Moving Beyond Anger as Dallas Begins to Heal
"We need to learn how to tolerate differences," Dr. Janet Taylor said.
— -- Memorials are spreading across the country as America remembers the lives lost in recent police-involved shootings.
In one extraordinary Sunday service, Dallas Bishop T.D. Jakes led a town hall addressing the anger and pain so many feel, and also discussing how people can find hope moving forward.
Jakes turned the regular service at his Potter’s House megachurch in west Dallas into a community event as people came together to comfort, mourn and find answers.
“Dallas needs a big hug. America needs a hug,” he told the audience of several thousand people.
The nation is still numb after last week’s deaths of five officers and two young black men, Alton Sterling and Philando Castile.
“I haven’t slept or ate since he passed,” Saundra Sterling, Alton’s aunt, said at the town hall Sunday
“I woke up this morning and I felt lost,” Lt. Steven Gentry of the Dallas County Sheriff’s Department said of his friend who was shot before his eyes.
Jakes reminded the audience that although it seems especially difficult, there is hope.
“It is possible for us to love one another, to work together and be on the same side,” he said.
“The emotions are so raw,” professor Marc Lamont Hill, the author of "Nobody: Casualties of America's War on the Vulnerable, from Ferguson to Flint and Beyond" and the host of "VH-1 Live,” said on “Good Morning America” today of his students at Morehouse College, the all-male, historically black college in Atlanta.

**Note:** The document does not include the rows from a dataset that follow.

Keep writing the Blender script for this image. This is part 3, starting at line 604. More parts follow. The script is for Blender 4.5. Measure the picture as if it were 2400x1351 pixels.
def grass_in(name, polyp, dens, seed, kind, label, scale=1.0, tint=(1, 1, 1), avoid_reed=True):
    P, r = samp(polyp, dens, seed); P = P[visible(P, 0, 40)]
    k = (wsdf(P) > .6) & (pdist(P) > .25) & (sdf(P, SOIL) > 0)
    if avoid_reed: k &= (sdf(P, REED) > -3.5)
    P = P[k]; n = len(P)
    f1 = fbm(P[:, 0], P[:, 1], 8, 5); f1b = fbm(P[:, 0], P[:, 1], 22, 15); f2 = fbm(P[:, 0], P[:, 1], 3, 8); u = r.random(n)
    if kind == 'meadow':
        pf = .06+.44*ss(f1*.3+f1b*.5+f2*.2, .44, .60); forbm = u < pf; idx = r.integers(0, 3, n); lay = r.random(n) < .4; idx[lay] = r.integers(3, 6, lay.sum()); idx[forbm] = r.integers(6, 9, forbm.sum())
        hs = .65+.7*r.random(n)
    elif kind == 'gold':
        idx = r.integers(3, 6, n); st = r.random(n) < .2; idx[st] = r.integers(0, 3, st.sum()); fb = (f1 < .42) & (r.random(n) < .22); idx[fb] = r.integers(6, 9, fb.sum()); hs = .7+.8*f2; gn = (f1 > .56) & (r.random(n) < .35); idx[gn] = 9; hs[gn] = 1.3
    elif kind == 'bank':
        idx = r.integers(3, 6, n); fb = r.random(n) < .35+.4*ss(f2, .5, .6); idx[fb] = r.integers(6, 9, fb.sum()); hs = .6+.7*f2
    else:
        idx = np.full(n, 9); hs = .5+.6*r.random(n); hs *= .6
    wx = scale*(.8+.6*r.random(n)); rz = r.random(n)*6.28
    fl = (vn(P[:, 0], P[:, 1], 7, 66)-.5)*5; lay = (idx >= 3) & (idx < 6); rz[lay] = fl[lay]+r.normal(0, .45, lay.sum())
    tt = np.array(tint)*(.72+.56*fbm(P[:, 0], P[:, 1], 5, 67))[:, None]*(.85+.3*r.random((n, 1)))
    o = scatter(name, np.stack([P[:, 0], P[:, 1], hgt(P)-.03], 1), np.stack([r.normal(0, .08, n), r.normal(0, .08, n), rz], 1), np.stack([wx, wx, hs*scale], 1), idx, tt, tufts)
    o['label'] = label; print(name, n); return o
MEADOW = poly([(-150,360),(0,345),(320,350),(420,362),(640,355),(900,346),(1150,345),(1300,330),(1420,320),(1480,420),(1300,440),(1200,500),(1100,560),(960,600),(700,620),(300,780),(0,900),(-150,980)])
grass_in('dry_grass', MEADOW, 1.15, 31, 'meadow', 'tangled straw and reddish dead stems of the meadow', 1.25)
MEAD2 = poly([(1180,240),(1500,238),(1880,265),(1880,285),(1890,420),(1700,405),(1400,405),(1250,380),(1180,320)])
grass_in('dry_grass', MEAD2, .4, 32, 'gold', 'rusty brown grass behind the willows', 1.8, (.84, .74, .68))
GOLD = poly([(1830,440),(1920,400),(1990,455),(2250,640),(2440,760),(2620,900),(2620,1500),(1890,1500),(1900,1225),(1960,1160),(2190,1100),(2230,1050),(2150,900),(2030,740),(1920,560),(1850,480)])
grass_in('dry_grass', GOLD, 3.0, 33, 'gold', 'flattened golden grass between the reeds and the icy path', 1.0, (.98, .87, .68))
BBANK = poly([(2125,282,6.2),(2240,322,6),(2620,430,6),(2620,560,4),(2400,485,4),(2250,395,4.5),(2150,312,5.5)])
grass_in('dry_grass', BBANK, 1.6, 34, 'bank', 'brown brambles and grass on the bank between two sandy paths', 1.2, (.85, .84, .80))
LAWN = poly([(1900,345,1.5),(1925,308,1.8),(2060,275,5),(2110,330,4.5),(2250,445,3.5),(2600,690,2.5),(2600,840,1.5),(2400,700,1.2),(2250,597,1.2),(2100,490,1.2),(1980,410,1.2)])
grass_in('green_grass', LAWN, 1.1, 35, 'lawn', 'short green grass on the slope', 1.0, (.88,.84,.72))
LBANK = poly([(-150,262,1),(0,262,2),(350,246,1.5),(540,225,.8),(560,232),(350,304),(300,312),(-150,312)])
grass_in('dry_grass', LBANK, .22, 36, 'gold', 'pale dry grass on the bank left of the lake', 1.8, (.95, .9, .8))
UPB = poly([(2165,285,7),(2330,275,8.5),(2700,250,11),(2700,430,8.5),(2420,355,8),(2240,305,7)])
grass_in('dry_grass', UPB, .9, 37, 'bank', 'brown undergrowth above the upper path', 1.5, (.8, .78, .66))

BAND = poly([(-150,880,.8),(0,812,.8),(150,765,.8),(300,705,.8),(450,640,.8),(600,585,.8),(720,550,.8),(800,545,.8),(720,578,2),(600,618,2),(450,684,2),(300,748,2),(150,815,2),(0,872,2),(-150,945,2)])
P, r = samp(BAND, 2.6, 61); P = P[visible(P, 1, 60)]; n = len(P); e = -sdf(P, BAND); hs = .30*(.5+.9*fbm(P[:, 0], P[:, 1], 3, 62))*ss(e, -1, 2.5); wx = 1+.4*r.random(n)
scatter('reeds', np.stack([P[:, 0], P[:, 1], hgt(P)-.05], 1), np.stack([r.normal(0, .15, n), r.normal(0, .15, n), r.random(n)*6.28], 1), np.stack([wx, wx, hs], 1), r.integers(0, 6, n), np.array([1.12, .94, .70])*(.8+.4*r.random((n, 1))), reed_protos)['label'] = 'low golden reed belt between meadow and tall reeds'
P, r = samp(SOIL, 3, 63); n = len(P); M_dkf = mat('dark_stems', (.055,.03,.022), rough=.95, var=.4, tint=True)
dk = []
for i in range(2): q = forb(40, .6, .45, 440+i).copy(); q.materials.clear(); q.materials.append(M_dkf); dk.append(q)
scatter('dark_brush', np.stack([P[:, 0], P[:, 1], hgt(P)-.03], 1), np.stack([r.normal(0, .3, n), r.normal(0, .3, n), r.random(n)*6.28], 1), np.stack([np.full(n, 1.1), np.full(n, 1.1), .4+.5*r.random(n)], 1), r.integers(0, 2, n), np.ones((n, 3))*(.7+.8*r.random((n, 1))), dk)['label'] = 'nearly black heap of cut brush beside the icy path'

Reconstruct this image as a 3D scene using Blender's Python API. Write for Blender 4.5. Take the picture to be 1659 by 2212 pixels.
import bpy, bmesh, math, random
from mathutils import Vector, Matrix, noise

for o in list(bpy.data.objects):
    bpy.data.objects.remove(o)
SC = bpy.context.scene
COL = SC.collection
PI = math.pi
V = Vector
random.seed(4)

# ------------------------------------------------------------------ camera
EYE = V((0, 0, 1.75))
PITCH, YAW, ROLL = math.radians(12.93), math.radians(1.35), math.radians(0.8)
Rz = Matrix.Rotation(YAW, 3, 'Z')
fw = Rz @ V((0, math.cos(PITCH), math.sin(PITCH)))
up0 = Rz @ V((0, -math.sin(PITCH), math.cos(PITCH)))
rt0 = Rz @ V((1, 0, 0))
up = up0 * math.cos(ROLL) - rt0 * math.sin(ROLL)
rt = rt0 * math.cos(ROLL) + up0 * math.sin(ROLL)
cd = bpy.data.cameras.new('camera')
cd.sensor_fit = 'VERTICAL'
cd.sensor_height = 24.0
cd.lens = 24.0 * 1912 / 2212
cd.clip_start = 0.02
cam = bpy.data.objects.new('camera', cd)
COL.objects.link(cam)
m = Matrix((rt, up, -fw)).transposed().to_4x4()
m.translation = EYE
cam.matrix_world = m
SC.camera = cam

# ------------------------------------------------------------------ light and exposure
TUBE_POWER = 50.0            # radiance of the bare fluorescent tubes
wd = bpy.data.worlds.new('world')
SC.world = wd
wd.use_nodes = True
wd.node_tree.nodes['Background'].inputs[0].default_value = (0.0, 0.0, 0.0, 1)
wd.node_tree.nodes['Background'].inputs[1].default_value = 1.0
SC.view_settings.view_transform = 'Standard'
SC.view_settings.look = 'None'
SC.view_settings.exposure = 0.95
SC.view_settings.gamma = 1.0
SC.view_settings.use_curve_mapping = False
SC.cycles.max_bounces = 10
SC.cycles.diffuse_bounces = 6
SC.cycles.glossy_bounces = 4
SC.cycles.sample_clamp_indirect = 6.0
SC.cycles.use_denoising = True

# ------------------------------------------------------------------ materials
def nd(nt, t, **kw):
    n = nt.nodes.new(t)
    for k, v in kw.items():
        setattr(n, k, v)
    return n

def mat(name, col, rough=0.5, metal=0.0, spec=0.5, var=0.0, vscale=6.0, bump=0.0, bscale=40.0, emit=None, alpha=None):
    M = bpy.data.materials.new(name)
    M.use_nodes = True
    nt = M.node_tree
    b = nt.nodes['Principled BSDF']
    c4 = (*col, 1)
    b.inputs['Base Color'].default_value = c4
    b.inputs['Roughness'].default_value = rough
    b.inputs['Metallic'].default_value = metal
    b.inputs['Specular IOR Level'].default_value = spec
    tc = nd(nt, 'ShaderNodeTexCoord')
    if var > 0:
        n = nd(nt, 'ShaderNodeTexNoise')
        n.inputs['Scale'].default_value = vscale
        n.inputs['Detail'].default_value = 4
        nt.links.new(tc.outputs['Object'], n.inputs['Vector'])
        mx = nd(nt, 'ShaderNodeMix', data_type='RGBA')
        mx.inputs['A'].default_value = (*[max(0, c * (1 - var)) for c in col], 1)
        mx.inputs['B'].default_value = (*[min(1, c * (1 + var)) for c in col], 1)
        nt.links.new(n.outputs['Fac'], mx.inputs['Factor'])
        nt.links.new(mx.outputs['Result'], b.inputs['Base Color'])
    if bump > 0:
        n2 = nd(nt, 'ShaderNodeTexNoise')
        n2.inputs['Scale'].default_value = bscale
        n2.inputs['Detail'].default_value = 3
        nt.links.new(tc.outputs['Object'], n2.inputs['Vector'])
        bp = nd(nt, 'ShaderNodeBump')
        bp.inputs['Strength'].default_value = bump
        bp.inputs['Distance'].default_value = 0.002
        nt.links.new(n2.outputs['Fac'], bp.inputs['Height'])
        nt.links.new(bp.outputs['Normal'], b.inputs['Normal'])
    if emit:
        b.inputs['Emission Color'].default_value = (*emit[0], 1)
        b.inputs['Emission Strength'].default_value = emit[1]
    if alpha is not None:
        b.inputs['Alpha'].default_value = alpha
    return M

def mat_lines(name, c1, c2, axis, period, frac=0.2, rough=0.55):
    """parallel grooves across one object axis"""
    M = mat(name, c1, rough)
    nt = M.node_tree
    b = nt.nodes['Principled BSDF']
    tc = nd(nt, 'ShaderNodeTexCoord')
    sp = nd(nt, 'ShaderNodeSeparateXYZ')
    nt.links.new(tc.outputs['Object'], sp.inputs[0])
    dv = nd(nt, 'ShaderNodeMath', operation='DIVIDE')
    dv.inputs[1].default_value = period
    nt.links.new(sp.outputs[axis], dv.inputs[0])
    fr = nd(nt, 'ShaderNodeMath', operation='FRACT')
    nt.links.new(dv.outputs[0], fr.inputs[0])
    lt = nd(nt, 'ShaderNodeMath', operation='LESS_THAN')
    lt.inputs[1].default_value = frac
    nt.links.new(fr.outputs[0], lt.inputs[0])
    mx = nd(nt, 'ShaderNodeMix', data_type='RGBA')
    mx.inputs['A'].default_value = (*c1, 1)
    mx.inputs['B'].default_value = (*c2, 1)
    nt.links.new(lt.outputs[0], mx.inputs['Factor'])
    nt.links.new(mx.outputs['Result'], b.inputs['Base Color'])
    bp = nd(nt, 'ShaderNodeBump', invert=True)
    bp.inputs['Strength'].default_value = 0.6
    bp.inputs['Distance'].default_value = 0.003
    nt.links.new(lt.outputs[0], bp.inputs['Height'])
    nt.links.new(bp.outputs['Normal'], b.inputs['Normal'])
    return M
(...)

“I received phone calls and text messages from my students and, of course, it’s a school with all-black males. Some were literally in tears saying, ‘What do we do?’
“They were devastated at the shootings on Wednesday and Thursday in Baton Rouge and Minnesota, partly because they feel like there’s this inescapable violence. They said, ‘We go to a great school, we’re well-education, but we can’t escape the possibility of violence.’”
Hill said his students were also devastated about the shootings of the officers Thursday.
“They were also worried that that narrative would erase the narrative around black male violence, or violence against black males and women around America,” he explained. “They’re lost. They’re trying to figure out what to do. They’re looking for answers to move the country forward.”
Dr. Janet Taylor, a New York psychiatrist, explained the difference between such anger and fear, and how they affect people day to day.
“Fear is an instinct, and our brains are constantly working to see if we’re safe or if we need to look for something to survive,” she said. “That fear, in terms of feeling threatened, is a normal reaction. It’s largely unconscious. But the anger is a secondary emotion, and it’s a reaction to what’s going on. Emotions are normal.
“We are so used to looking for happiness, which is important, and joy, but sometimes we have to be rooted in pain, so we can work through it,” she added.
“And before we can get to love and healing, we have to look at ourselves, our own lineage, our own beliefs, what’s been told us about other people, and challenge that so we can break that.”
Taylor said we need to learn how to listen.
“As a nation, we need to learn how to tolerate differences and learn how to listen to understand, which means stop with the automatic thoughts and really be there in a way; it’s time right now,” she said.